Ce fut un moment très agréable lorsqu’une chorale, planquée je ne sais où dans l’église, se mit à chanter à notre promenade dans la nef. J’en avais la chair de poule car des humains offraient leurs voix chantées à d’autres humains comme on « confettise » de pétales de roses le passage des nouveaux mariés.
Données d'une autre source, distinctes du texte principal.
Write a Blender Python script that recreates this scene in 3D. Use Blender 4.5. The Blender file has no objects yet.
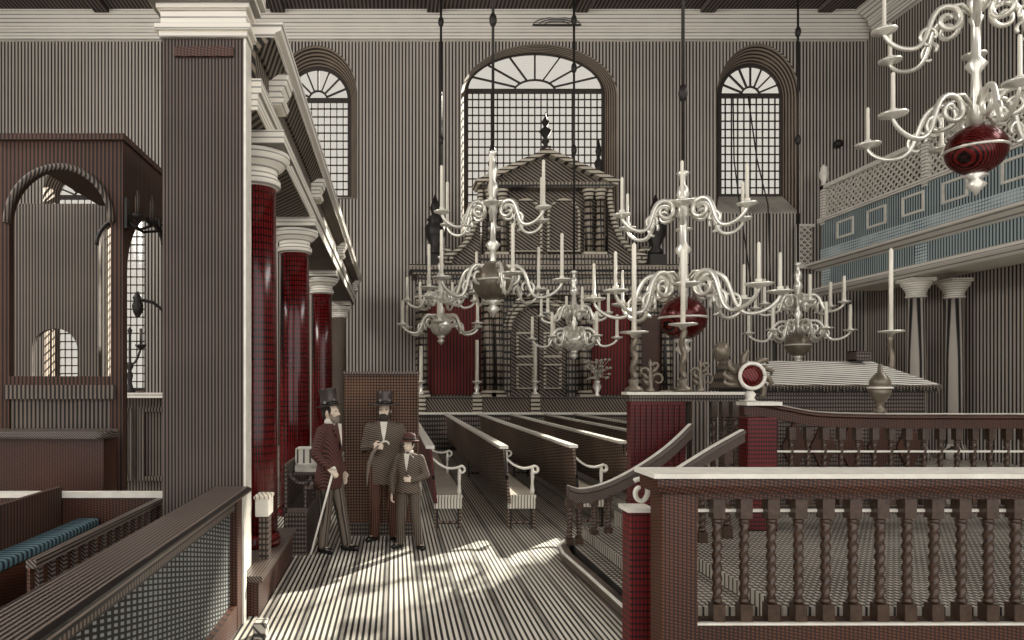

Quelques petits jours après être passés par mon village pour saluer la Navaggia, nous étions perdus dans Paname avec une valise et quelques sous vite épuisés. C’est tante Mado qui nous accueillit chez elle. Deux jours plus tard, elle partait en vacances illimitées dans le sud de la France pour nous laisser seuls. C’est de là que nous prîmes notre envol via la gare Montparnasse. Nous vécûmes un temps dans des conditions très confortables pour nous retrouver les deux années suivantes dans des chambres sans toilettes. La première aventure chez une bourgeoise versaillaise qui nous avait réservé des WC dans le jardin, le toit percé, de sorte que les jours d’averses nous trônions avec un parapluie. L’année suivante, point de toilettes dans notre nouveau logement. Un endroit presque insalubre à quelques encablures seulement du château de Versailles. Nous devions sortir en cachette la nuit tombée pour vider le seau dans les cabinets d’une menuiserie située à cent mètre de la maison.
C’est chez Madeleine que nous fîmes connaissance avec la belle vie, confortablement installés dans des biens qui ne nous appartenaient pas. Nous fréquentâmes « Roger la frite » sur le boulevard Montparnasse et le bar où l’on tournait des films. C’est là que notre modeste pécule récolté pour encourager notre union fondit plus vite que neige au soleil. Une tranche de vie qui nous servit de repère pour revenir définitivement vers le vivre ordinaire qui nous correspond mieux. Un vivre où je me sens parfaitement à l’aise et libre comme un chardonneret.
Mado vieillissait. Elle vendit son appartement et termina sa vie près de chez nous, c’était son souhait, dans une maison de retraite après avoir passé de longs séjours dans notre habitation. Elle est restée joyeuse, très proche de nos enfants jusqu’à ce qu’un imbécile, bien connu de nos jours, au nom extravagant, lui vole sa mémoire alors qu’elle aurait voulu partir en nous saluant, en agitant sa main en signe d’aurevoir.
Elle avait légué son corps à la science. Au petit matin, sa chambre était déserte nous sommes arrivés trop tard. C’était une femme solide malgré sa silhouette fragile, forte dans sa tête, l’âme généreuse. Elle ne s’est jamais perdue dans la tristesse ni la solitude. Elle savait ce qu’enduraient les plus démunis.
Je ne pouvais tant écrire dans mon blog sans évoquer sa mémoire. Elle méritait bien ce retour dans le passé pour figurer dans un coin discret de notre histoire.
Je l’imagine encore, joyeuse, lisant ce passage, contente d’être toujours avec nous…
Faute de sépulture, elle repose dans notre mémoire.
Image dans le titre. Elle aimait les choses simples, ces capuchons de moine qui rappellent la claire fontaine.